The reason Futures Commission Merchants hold excess funds in customer segregated accounts however is to ensure that those accounts do not dip below the minimum segregation level. It has been described by many as a buffer. FCMs place excess capital in segregation accounts in case one customer busts out and the account goes negative or when volatile markets cause a great deal of movement of capital in and out of those accounts. If a specific customer account goes negative, firm funds cover this deficit instead of other customer funds. It is appropriate to have this excess particularly in volatile market conditions and times of stress because it is a firm's responsibilities to perform due diligence on its accounts.
When an e-mail from Edith O’Brien stating the transfer was “Per JC’s [Jon Corzine’s] direct instructions” was leaked two weeks ago many thought it provided a smoking gun implicating Corzine in illegal activity.
It created such a stir that the staff of the House Financial Services Committee, where the leak likely originated from, sent out a second memo explaining, “the Hearing memo does not purport to directly link Mr. Corzine to the loss of $200 million in customer funds.”
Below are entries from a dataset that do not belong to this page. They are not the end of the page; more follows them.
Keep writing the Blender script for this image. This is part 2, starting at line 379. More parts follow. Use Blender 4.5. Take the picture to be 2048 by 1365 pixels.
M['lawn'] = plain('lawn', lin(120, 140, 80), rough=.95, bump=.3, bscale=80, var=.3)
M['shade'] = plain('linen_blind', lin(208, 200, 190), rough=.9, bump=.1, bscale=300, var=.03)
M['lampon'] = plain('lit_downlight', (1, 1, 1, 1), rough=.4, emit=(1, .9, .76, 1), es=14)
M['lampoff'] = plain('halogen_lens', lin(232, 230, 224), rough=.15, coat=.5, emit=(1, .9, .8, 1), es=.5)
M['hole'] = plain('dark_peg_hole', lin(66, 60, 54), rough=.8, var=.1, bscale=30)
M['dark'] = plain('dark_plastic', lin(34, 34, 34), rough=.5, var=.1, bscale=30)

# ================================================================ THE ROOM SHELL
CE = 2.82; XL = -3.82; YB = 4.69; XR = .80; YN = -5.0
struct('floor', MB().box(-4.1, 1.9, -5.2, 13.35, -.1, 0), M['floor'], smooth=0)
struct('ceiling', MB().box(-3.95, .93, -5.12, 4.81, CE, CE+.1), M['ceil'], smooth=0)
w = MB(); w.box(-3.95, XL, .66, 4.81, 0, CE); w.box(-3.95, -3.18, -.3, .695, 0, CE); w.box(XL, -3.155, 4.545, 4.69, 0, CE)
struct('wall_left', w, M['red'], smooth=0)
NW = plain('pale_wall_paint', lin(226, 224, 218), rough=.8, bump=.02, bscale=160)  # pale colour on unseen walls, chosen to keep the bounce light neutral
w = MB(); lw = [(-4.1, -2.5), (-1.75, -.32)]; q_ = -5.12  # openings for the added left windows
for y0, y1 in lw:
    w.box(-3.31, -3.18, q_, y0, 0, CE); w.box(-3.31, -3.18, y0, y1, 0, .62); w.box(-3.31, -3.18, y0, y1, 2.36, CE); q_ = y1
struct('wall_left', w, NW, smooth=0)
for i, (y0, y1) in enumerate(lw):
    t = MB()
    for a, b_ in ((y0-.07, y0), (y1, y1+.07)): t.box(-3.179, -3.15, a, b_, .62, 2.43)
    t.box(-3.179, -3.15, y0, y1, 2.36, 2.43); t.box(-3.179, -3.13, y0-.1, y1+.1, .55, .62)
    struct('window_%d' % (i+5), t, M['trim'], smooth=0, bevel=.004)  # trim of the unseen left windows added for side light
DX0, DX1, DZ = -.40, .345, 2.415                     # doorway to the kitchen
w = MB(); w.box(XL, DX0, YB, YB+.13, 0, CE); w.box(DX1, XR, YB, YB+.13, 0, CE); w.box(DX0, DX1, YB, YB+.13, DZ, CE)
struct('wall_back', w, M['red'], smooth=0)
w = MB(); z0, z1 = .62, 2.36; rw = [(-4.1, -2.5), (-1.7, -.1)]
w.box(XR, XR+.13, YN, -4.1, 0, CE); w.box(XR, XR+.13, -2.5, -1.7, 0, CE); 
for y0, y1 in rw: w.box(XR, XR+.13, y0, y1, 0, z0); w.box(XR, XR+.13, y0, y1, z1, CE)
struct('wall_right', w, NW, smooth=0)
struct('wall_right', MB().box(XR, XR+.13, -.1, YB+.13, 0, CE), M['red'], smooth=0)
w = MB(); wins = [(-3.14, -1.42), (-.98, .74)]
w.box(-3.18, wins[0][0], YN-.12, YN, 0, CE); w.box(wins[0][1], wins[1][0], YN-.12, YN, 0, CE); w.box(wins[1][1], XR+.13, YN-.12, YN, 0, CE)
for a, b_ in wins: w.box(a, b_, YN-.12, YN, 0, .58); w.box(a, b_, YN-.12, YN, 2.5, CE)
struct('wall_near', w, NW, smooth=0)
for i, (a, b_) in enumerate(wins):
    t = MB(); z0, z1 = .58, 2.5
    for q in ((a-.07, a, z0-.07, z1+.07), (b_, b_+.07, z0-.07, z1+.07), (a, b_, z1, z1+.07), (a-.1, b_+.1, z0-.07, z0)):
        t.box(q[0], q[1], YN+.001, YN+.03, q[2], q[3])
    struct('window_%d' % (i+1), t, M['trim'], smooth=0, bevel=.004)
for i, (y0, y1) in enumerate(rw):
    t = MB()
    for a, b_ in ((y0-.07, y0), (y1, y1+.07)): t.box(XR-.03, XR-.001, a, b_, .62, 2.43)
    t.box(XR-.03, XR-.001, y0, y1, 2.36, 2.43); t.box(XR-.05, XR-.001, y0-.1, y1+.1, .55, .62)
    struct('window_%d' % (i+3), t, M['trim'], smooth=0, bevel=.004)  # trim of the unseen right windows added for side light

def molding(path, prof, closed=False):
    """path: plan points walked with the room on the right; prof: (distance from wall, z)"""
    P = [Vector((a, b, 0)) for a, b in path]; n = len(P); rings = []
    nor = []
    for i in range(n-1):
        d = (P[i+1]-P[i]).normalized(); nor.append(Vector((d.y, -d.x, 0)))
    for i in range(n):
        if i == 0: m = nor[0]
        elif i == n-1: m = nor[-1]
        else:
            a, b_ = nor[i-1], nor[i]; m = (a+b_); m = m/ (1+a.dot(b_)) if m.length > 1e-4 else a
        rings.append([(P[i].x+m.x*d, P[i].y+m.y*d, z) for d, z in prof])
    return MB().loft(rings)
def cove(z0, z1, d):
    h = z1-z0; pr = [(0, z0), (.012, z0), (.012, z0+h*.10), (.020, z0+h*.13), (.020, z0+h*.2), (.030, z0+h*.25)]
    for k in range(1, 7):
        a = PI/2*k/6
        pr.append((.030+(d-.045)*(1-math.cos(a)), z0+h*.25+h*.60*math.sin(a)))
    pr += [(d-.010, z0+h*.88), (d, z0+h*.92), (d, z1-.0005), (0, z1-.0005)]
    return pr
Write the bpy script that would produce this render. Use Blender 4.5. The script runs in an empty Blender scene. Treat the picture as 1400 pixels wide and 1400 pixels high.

It goes on to explain that FCMs are permitted to place excess funds in segregated accounts and draw from them so the fact that Corzine directed money be transferred from that account is not necessarily proof of wrong doing.
It is however, an “abrupt change in standard business practices” to have the Chairman and CEO direct such a transfer that can be seen as a “badge of fraud” as explained in a memo by the Commodity Customer Coalition earlier this week.
In last week’s hearing, MF Global Inc. CFO Christine Serwinski, who was on vacation at the time, testified that she would not have permitted the transfer even though it was lawful. Serwinski explained her philosophy in her written testimony: “I had stated clearly and repeatedly that the firm should maintain a positive “firm invested” balance every day in its segregated and secured report. To me, even though the regulations would allow it, I was not comfortable with the firm putting customer funds at risk even just overnight in that manner.”
So everything we have heard as to why an FCM holds excess funds in segregated customer accounts has to deal with a situation like the one confronting MF Global during the last week of October. Customers were pulling money out due to the downgrade and rumors of the imminent demise of the firm. Situations like this are why you have excess capital and not the time you would try and access that money. Serwinski testified that excess capital had already gone negative on Wednesday.
If ever there was a time that you wanted to have an extra buffer to ensure you did not violate regulations it was then. The crisis that was happening is why an FCM puts excess funds in seg accounts. Yet Jon Corzine ordered the transfer according to the O’Brien e-mail. He understood that the company was under stress and that customers were pulling accounts. But obviously the safety of customer funds was not his priority. His priority was to salvage his overleveraged position, which is what caused stress in the first place. Positions he was warned months earlier by regulators and more than a year earlier by his own risk officer, were simply too large.
That is the ugly part of this. The argument over whether Corzine meant to commit a crime or not is irrelevant. His reckless actions caused the shortfall. He was warned about it by in house risk managers and government regulators well in advance of the crisis but stubbornly held on to a trade he should not have made.